_Aim_
The required output consists solely of the lines from the one containing "Generate a Blender" down to the one containing "COL = S.collection", both included, each quoted exactly.
□ □ □ □ □
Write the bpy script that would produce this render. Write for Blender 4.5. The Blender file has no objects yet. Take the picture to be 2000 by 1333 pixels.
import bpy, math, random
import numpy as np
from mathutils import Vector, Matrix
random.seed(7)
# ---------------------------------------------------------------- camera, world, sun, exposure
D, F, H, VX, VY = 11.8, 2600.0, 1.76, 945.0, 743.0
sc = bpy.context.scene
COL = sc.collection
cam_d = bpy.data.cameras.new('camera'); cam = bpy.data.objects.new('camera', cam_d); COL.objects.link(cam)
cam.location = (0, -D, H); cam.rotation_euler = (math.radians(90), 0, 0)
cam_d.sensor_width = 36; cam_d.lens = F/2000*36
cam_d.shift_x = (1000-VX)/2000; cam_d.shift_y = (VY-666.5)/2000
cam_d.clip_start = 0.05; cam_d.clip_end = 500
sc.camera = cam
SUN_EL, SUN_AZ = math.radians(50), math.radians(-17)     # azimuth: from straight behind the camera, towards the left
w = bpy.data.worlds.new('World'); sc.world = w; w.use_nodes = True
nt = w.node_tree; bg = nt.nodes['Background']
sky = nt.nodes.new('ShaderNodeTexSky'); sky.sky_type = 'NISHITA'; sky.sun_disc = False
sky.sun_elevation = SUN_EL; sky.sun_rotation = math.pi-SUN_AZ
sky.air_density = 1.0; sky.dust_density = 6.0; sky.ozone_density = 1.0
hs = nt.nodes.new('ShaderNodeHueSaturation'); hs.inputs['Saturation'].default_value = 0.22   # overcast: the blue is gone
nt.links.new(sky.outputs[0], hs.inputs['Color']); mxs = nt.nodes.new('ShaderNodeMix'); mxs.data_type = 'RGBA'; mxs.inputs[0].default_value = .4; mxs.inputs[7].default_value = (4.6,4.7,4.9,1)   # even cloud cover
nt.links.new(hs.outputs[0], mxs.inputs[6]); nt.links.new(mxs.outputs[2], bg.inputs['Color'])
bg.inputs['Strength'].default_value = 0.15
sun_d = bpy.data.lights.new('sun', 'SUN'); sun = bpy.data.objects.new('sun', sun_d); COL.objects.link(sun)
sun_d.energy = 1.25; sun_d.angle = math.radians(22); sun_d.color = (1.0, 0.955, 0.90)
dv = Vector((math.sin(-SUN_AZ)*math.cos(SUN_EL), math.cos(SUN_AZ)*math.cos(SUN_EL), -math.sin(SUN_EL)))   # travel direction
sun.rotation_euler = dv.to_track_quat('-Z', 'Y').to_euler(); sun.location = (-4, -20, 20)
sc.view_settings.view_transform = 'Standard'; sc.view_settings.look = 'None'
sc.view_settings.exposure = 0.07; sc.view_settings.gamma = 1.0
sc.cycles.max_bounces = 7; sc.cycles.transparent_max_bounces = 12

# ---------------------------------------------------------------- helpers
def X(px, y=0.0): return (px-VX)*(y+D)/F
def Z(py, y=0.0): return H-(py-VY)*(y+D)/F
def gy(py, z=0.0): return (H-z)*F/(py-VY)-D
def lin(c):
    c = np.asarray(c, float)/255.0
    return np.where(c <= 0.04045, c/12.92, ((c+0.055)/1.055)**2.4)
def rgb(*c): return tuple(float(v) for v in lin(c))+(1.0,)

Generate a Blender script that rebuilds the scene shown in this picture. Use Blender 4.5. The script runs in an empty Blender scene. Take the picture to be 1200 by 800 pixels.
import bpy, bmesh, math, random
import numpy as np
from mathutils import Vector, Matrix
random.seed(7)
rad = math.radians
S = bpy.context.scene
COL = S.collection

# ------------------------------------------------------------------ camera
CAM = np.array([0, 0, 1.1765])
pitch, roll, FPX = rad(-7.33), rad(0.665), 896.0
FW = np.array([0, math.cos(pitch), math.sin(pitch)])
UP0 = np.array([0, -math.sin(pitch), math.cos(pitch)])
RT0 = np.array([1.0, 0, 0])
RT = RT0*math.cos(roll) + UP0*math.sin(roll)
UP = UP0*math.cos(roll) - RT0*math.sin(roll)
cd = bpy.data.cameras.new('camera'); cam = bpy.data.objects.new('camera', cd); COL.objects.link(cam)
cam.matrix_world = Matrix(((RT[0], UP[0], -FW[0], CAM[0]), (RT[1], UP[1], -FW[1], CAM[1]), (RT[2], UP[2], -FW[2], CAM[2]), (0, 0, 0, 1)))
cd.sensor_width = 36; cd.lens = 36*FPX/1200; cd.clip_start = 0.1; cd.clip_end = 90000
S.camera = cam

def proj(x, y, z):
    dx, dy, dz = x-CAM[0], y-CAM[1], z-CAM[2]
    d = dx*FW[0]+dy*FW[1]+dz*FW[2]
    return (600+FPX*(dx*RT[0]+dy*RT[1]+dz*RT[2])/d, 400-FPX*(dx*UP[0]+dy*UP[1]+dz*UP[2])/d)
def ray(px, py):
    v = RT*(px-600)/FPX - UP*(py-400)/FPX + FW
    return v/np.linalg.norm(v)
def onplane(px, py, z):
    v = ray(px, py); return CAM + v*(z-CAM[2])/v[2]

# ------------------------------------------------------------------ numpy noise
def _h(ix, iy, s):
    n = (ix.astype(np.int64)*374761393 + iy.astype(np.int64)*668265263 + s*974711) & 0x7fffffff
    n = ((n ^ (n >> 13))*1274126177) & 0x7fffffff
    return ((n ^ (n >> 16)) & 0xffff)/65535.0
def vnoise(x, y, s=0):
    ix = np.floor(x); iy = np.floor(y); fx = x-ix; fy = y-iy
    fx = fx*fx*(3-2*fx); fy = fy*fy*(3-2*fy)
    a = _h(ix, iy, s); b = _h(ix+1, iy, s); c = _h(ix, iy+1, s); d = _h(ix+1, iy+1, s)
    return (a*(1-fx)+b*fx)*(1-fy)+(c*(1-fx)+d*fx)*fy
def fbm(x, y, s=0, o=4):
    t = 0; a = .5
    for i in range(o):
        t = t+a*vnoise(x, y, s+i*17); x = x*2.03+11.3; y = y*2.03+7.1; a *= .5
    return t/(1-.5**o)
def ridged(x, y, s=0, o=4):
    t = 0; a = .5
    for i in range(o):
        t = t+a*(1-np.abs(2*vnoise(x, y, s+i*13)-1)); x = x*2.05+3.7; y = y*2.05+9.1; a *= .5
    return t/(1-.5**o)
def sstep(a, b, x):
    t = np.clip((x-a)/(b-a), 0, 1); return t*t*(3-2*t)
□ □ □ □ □
_Solved exercise_
Generate a Blender script that rebuilds the scene shown in this picture. Use Blender 4.5. The script runs in an empty Blender scene. Take the picture to be 1200 by 800 pixels.
import bpy, bmesh, math, random
import numpy as np
from mathutils import Vector, Matrix
random.seed(7)
rad = math.radians
S = bpy.context.scene
COL = S.collection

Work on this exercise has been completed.